Liverpool Blitz Memorial (2010)

On 7th July, 2000, His Royal Highness the Duke of Edinburgh unveiled a rather moving statue outside the Church of St Nicholas in the heart of the great city of Liverpool. It commemorated the 4000 deaths caused by the dropping of Nazi bombs in Liverpool and Bootle in 1940, 1941 and 1942. Homes, families, schools and places of work, as well as lives, were all destroyed. Of course, we British gave back as good as we got, and many a German family suffered as greatly as those in Liverpool and its environs. The Second World War was not just fought in trenches with teary mothers pining and worrying for sons and husbands many miles away at 'the front'; it was being fought in our own skies, its effects felt in our own homes.

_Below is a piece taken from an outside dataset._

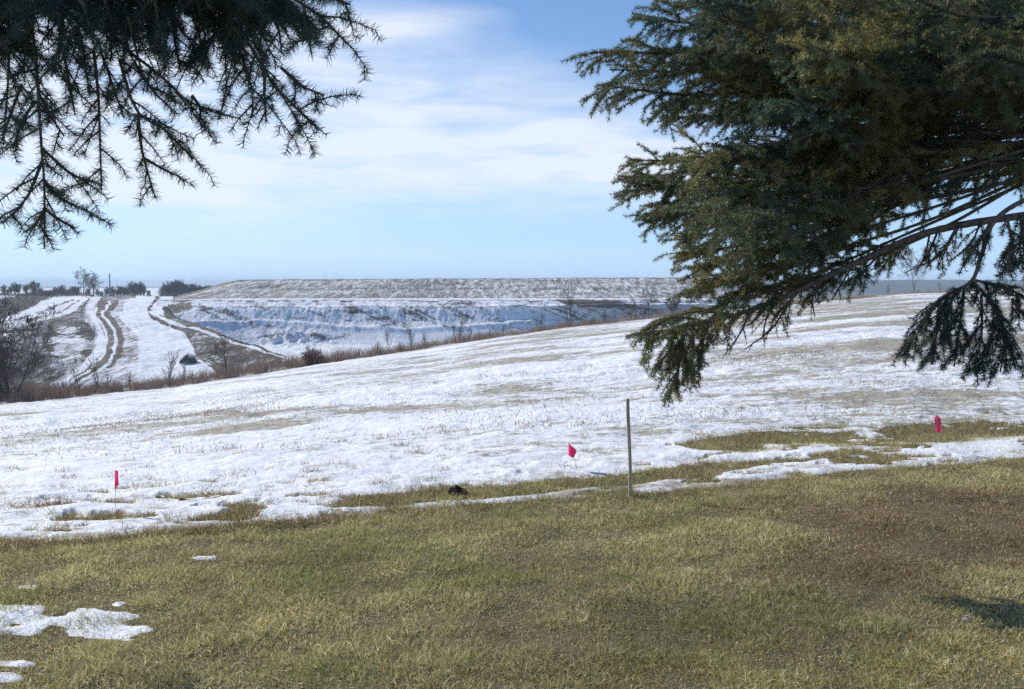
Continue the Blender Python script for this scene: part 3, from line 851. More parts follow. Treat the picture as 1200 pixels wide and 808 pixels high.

The war against Christ is being fought in the far east, the middle east and in central Africa where minaret competes with church. Communism, Islam, Hindu nationalism and other ideologies have all sought to stymie and suppress the people of Christ. We have prayed for our persecuted brethren festering in eastern prisons, but the dark clouds now come our own way. If persecution is to come to the West (on the grounds of not bowing to Woke ideology, for example, or the growth of militant Islam), our Lord Jesus will grant us the grace and strength to endure and overcome. Many Lancashire households and families bore the brunt of Hitler’s hatred in the 1940s, and faithful British churches will increasingly bear the brunt of Satan’s odium as this awful century unfolds.
Thy shoes shall be iron and brass; and as thy days, so shall thy strength be.